Quelqu’un qui travaille sans s’intéresser au but de son travail ou à son produit final est en un sens une personne dépendante...
Dans notre société, beaucoup de salariés choisissent leur métier pour des raisons névrotiques plutôt que par inclination; qui pis est, cette dernière n’est souvent pas prise en considération, car ce qu’ils ont envie de faire est dissocié de la nécessité de gagner leur vie. Cela entraîne une contradiction psychologiquement dangereuse. Elle mine le respect de soi, elle empêche l’homme de prendre plaisir au travail auquel il consacre la majeure partie de son temps le prive du sentiment qu’il fait quelque chose d'important, quelque chose qui a un sens..Si l’on exprime la contradiction sous sa forme la plus simple : ils sont convaincus, et ils ont raison de l’être, que leur travail en tant que gagne-pain, est important; il leur permet de subvenir à leurs besoins et à ceux de leur famille, et de faire ce dont ils ont envie le reste du temps. .

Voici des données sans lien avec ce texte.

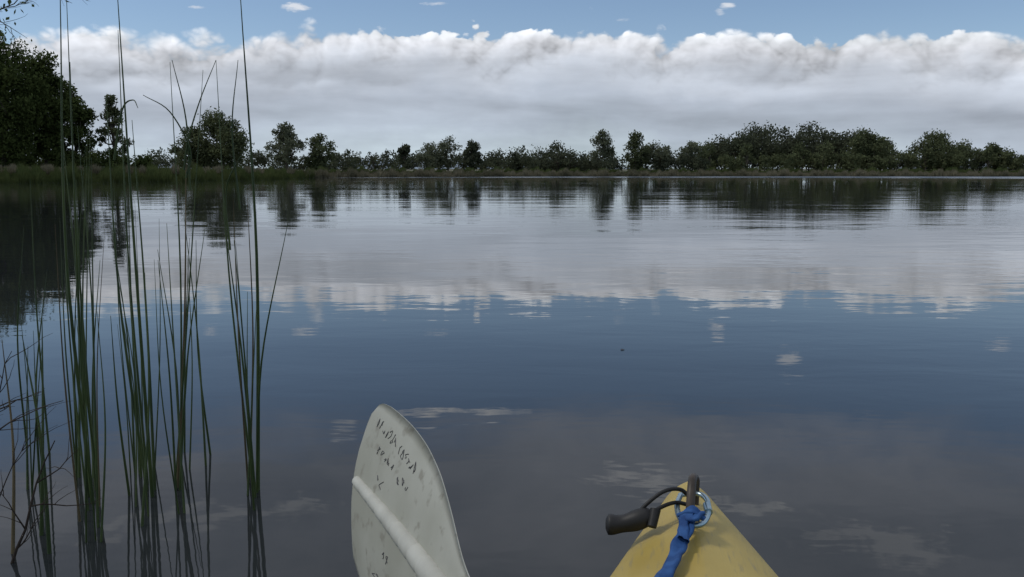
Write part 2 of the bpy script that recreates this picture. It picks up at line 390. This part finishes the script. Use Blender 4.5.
def hull():
    S=[0,.010,.03,.09,.18,.37,.6,.85,1.1,1.45,1.8,2.1,2.4,2.7,2.9,2.98,3.0]
    W=[.008,.022,.034,.055,.087,.150,.215,.265,.30,.33,.31,.26,.18,.10,.05,.02,.006]
    ZR=[.335,.352,.358,.360,.361,.362,.365,.372,.36,.35,.35,.34,.33,.33,.33,.33,.32]
    ZS=[.325,.332,.332,.325,.315,.297,.275,.258,.25,.245,.25,.255,.26,.27,.29,.30,.31]
    ZK=[.28,.22,.15,.07,0,-.06,-.085,-.10,-.10,-.10,-.10,-.10,-.08,-.03,.05,.18,.28]
    ss=np.concatenate([np.linspace(0,.1,12),np.linspace(.12,.85,30),np.linspace(.9,2.9,40),np.linspace(2.92,3,8)])
    f=lambda A:np.interp(ss,S,A)
    w,zr,zs,zk=f(W),f(ZR),f(ZS),f(ZK)
    half=14; V=[];ring=[]
    for i,s in enumerate(ss):
        row=[]
        for j in range(half+1):
            u=j/half
            z=zr[i]-(zr[i]-zs[i])*(.55*u+.45*u**3)
            row.append((w[i]*u,-s,z))
        for j in range(1,9):
            u=j/8; row.append((w[i]*(1-u**1.8*.98)+.006*math.sin(u*math.pi),-s,zs[i]-.008*min(1,u*4)-(zs[i]-zk[i]-.008)*u))
        full=row+[(-x,y,z) for x,y,z in reversed(row[1:-1])]
        ring.append(full)
    m=len(ring[0]); mb=MB(); V=[p for r in ring for p in r]; F=[]
    for i in range(len(ss)-1):
        for k in range(m):
            k2=(k+1)%m
            cx=ring[i][k][0]+ring[i][k2][0]; cy=-ring[i][k][1]; 
            deck= (k<half) or (k2>m-half) or (k2==0)
            if deck and ((abs(cx/2)/.215)**2+((cy-1.42)/.48)**2)<1: continue
            F.append((i*m+k,(i+1)*m+k,(i+1)*m+k2,i*m+k2))
    mb.add(V,F,0)
    o=mb.build('hull',[M_yel],parent=kay)
    md=o.modifiers.new('s','SUBSURF'); md.levels=md.render_levels=1
    md=o.modifiers.new('t','SOLIDIFY'); md.thickness=.005; md.offset=-1
    return o
hull()
mb=MB()
P=[(.225*math.cos(a),-1.42+.5*math.sin(a),.365) for a in np.linspace(0,2*math.pi,49)]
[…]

Prendre position, que se soit intérieurement, sans conséquence tangible, ou mieux, en extériorisant ses convictions, dans l’action, absorbe de l’énergie.
C’est pourquoi, lorsqu’il résulte aucun avantage pour l’individu, il lui semblera au premier abord qu’il vaut mieux faire l’économie de cet effort. Du moins tant qu’il ne se rend pas compte du besoin de maintenir une “conscience de liberté”. Comme je l’ai dit, les deux situations les plus courantes où l’individu a l’impression qu’il est inutile de prendre des décisions sont un état d’oppression où il ne peut pas traduire
la décision en actes sans mettre sa vie en danger, ou un état apparemment satisfaisant résultant de décisions prises par d’autres au mieux de ses intérêts (les parents pour l’enfant, la religion ou l’Etat pour l’adulte).

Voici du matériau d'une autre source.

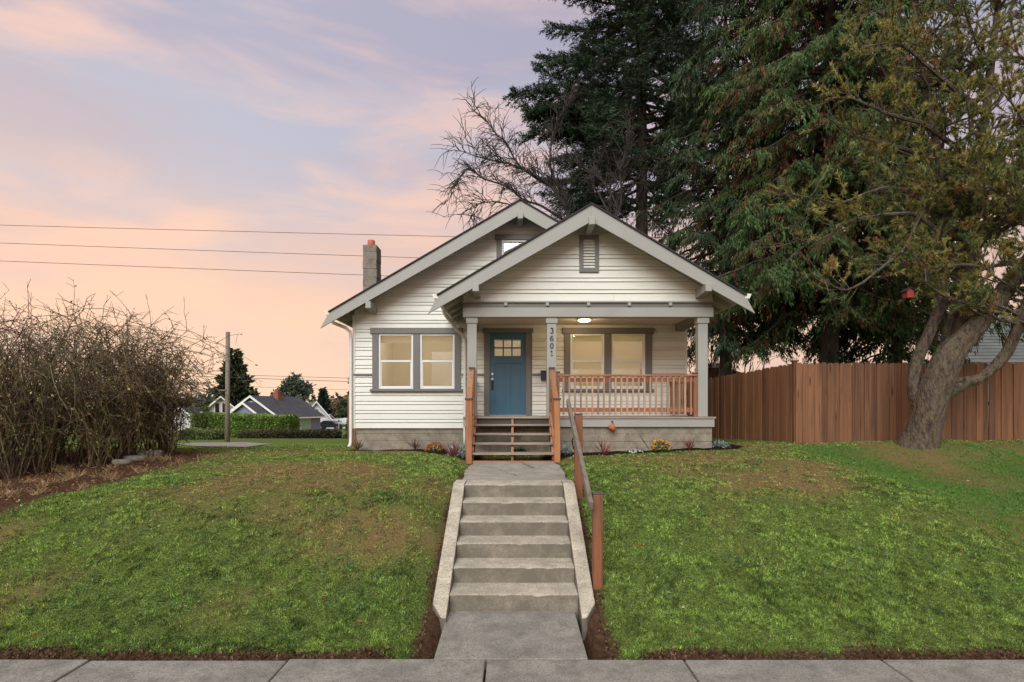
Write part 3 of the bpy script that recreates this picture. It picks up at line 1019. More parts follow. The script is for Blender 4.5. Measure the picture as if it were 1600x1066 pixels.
# cracked concrete render line on the porch foundation
# chimney with its clay pot: a stack of cast blocks
ch = G().box(-4.09, -3.735, 15.0, 15.5, .8, 4.6).build('chimney', M['chimney'], house)
z = 4.6; i = 0
while z < 6.42:
    z1 = min(z + .235, 6.44)
    e = random.uniform(-.008, .008)
    G().box(-4.10 + e, -3.725 + e, 14.99 + e, 15.51, z + .004, z1 - .004).build('block', M['chimney'], ch, bevel=.012)
    z = z1
G().box(-4.09, -3.735, 15.0, 15.5, 4.6, 6.41).build('mortar_core', M['chimney'], ch)
G().lathe([(.09, 6.40), (.105, 6.42), (.10, 6.60), (.092, 6.61), (.075, 6.60), (.075, 6.42)], (-3.92, 15.2, 0), 14).build('chimney_pot', M['terracotta'], ch, smooth=True)

# porch railing, part of the house
YR = YP + .06
pr = G().bar((.93, YR, 2.695), (3.86, YR, 2.695), .115, .036).build('porch_railing', M['cedar_x'], house, bevel=.004)
G().bar((.93, YR + .022, 2.60), (3.86, YR + .022, 2.60), .036, .085).build('rail', M['cedar_x'], pr, bevel=.004)
G().bar((.93, YR + .022, 1.965), (3.86, YR + .022, 1.965), .036, .095).build('rail', M['cedar_x'], pr, bevel=.004)
b0 = None
nb = 23
for i in range(nb):
    x = (880.5 + (1079.5 - 880.5) * i / (nb - 1) - CX) / F * (YR - .02)
    if b0 is None:
        b0 = G().box(-.019, .019, YR - .034, YR + .003, 1.86, 2.675); b0.v[0][:, 0] += x
        b0 = b0.build('baluster', M['baluster'], pr, bevel=.003); bx = x
    else:
        c_ = b0.copy(); COL.objects.link(c_); c_.parent = pr; c_.location = (x - bx, 0, 0)
for x0_, x1_, top in ((.885, .965, 2.75), (3.80, 3.885, 2.73)):
    G().box(x0_, x1_, YR - .03, YR + .075, 1.822, top).build('newel', M['cedar_z'], pr, bevel=.005)
    G().box(x0_ - .012, x1_ + .012, YR - .042, YR + .087, top, top + .03).build('newel_cap', M['cap'], pr, bevel=.005)
# return railing on the right side and left side of the porch
for xs in (3.86, -.99):
    s_ = G().bar((xs, YP + .26, 2.68), (xs, YF - .06, 2.68), .1, .036).build('side_railing', M['cedar_y'], house, bevel=.004)
    G().bar((xs, YP + .26, 2.60), (xs, YF - .06, 2.60), .036, .085).build('rail', M['cedar_y'], s_)
    G().bar((xs, YP + .26, 1.965), (xs, YF - .06, 1.965), .036, .095).build('rail', M['cedar_y'], s_)
    for i in range(13):
        y = YP + .34 + i * .125
        G().box(xs - .04, xs - .018, y, y + .035, 1.86, 2.66).build('baluster', M['cedar_z'], s_)

# ------------------------------------------------------------------ timber porch steps (stand in front of the porch)
ps = thing('porch_steps', 'open wooden porch steps with orange stained posts and handrails below the blue door', 'steps', (0, 10.7, .97))
tr = [(1, 11.28), (2, 11.02), (3, 10.77), (4, 10.52)]
pys = (664.5, 678.8, 693.7, 709.5)
for (k, y), py in zip(tr, pys):
    z = EYE + (CY - py) / F * y
    wd = .79 + .012 * k
    G().box(-.02 - wd, -.03 + wd, y, y + .27, z - .02, z + .02).build('tread', M['tread'], ps, bevel=.006)
G().box(-.80, .76, 11.53, 11.60, 1.785, 1.818).build('tread', M['tread'], ps, bevel=.005)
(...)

Malheureusement, la prise de décisions est une fonction qui, comme les nerfs et les muscles, s’atrophie si elle ne s’exerce pas. En termes psychanalytiques, la prise de décision n’est pas seulement une fonction du moi; c’est elle au contraire qui crée le moi, le nourrit et le fait accroître....Ce qui m’intéresse, se sont les dangers que court l’autonomie dans notre propre société....

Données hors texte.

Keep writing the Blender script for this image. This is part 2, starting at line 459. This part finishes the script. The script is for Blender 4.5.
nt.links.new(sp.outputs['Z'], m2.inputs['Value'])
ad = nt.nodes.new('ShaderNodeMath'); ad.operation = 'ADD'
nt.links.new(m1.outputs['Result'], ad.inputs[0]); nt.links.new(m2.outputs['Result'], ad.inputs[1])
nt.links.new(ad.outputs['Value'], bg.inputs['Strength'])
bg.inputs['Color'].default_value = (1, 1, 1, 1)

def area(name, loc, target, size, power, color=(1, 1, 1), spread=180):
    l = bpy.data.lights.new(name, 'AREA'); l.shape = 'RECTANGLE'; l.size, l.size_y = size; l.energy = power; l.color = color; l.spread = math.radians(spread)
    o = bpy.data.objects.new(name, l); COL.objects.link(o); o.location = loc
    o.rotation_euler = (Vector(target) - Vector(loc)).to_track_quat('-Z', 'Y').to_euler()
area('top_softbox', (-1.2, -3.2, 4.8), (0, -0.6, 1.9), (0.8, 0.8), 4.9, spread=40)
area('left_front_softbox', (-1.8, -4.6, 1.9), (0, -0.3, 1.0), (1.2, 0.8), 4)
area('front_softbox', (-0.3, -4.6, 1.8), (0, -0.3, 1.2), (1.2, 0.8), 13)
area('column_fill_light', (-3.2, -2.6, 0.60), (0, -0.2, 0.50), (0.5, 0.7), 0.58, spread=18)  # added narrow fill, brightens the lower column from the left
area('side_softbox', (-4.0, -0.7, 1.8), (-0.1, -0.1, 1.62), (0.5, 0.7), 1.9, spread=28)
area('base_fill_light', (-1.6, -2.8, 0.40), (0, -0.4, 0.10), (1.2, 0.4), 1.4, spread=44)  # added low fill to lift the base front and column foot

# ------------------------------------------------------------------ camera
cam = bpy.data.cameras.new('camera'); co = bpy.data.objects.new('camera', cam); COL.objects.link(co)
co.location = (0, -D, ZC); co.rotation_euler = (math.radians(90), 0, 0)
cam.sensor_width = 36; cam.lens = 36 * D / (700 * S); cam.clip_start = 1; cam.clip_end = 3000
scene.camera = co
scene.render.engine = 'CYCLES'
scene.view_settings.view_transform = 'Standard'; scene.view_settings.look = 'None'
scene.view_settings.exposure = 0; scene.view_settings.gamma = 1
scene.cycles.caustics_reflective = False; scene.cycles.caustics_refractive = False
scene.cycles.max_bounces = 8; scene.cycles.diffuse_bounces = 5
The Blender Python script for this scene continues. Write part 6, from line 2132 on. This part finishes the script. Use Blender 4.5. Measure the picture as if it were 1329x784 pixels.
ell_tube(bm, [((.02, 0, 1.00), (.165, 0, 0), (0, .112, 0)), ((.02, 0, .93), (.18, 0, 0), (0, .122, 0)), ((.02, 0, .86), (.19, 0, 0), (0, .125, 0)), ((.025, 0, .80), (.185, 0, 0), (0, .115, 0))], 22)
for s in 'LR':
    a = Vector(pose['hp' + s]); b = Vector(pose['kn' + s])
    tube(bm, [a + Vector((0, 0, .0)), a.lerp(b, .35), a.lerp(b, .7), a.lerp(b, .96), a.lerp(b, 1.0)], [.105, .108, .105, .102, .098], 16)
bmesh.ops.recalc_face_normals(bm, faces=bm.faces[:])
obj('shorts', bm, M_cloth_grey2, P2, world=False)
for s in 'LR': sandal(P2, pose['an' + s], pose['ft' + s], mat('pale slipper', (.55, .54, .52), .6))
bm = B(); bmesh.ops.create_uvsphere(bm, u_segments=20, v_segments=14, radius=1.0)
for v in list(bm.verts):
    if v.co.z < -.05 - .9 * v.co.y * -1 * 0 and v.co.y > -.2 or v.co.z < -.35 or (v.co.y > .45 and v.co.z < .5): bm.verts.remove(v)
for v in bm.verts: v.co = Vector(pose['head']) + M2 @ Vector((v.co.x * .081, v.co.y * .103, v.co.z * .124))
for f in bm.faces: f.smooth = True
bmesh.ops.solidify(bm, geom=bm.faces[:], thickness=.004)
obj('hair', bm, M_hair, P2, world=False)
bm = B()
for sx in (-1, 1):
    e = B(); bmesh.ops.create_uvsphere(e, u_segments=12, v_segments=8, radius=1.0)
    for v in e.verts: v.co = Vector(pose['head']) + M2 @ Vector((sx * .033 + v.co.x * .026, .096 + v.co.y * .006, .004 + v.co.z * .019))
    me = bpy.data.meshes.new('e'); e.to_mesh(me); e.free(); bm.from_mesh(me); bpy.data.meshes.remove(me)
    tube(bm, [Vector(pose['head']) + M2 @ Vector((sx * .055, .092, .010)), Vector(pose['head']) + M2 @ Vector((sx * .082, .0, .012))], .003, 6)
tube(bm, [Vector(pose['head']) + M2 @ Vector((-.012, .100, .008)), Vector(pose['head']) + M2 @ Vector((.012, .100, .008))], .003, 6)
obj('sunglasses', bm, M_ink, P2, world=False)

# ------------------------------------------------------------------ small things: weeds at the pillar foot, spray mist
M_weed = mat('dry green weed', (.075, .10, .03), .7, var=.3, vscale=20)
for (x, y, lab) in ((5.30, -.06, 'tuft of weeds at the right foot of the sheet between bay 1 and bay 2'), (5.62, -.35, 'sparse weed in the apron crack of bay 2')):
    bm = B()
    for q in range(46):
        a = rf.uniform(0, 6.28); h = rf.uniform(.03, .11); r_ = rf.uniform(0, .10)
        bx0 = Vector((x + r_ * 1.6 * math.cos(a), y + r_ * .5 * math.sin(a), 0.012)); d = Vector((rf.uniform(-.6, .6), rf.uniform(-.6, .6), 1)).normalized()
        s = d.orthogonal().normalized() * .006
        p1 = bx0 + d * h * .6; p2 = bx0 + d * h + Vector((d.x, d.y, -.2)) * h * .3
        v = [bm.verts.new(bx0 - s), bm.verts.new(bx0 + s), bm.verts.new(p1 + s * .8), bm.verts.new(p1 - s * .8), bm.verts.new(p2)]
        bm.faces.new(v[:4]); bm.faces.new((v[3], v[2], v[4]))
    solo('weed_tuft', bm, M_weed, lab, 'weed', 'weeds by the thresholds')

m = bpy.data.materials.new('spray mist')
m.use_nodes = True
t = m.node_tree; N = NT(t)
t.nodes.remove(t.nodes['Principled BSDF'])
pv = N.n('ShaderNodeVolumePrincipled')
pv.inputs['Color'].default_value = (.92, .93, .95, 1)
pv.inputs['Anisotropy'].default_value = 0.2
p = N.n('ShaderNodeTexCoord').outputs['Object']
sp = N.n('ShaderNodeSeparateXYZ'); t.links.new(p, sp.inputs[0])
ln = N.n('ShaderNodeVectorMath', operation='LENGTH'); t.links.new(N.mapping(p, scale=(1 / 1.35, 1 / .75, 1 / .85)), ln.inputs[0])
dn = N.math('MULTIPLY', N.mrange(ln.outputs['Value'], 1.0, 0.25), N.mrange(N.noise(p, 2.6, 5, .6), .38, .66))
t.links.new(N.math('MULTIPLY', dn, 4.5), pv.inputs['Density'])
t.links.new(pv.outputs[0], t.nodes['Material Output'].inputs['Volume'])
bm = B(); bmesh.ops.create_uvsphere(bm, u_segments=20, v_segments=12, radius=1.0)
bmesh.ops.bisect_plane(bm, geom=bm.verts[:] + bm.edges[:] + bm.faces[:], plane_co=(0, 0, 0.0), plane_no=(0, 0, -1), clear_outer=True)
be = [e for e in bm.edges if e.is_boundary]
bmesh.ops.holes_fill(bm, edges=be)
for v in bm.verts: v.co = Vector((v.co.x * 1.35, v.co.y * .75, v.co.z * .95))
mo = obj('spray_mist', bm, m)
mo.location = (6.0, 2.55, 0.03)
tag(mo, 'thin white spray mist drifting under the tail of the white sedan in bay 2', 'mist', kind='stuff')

Imputer la responsabilité au groupe plutôt qu'à l'individu est l'une des tactiques les plus efficaces des régimes autoritaires pour contraindre l'individu à la soumission et finalement le détruire en tant qu'individu. Ceux qui ne veulent pas de la démocratie évitent délibérément de penser en terme d'individus et leur substituent les groupes. Ils mettent en cause les juifs, les catholiques, les capitalistes. S'en prendre à l'individu et non pas au groupe les mettrait en contradiction avec leur thèse fondamentale et impliquerait l'acceptation du concept d'autonomie individuelle.
Quoi qu'il se soit passé à d'autres époques, l'homme moderne souffre de son incapacité à faire un choix entre la liberté et l'individualisme d'une part, le confort matériel de la technologie moderne et la sécurité d'une société de masse d'autre part. C'est le véritable conflit de notre temps.
Les hommes ne sont pas des fourmis. Ils préfèrent la mort à une existence de fourmilière. C'est la raison de la passivité des victimes des SS. Que les SS les aient tuées est moins significative que le fait qu'elles soient allé à la mort en renonçant à une vie qui n'était plus humaine.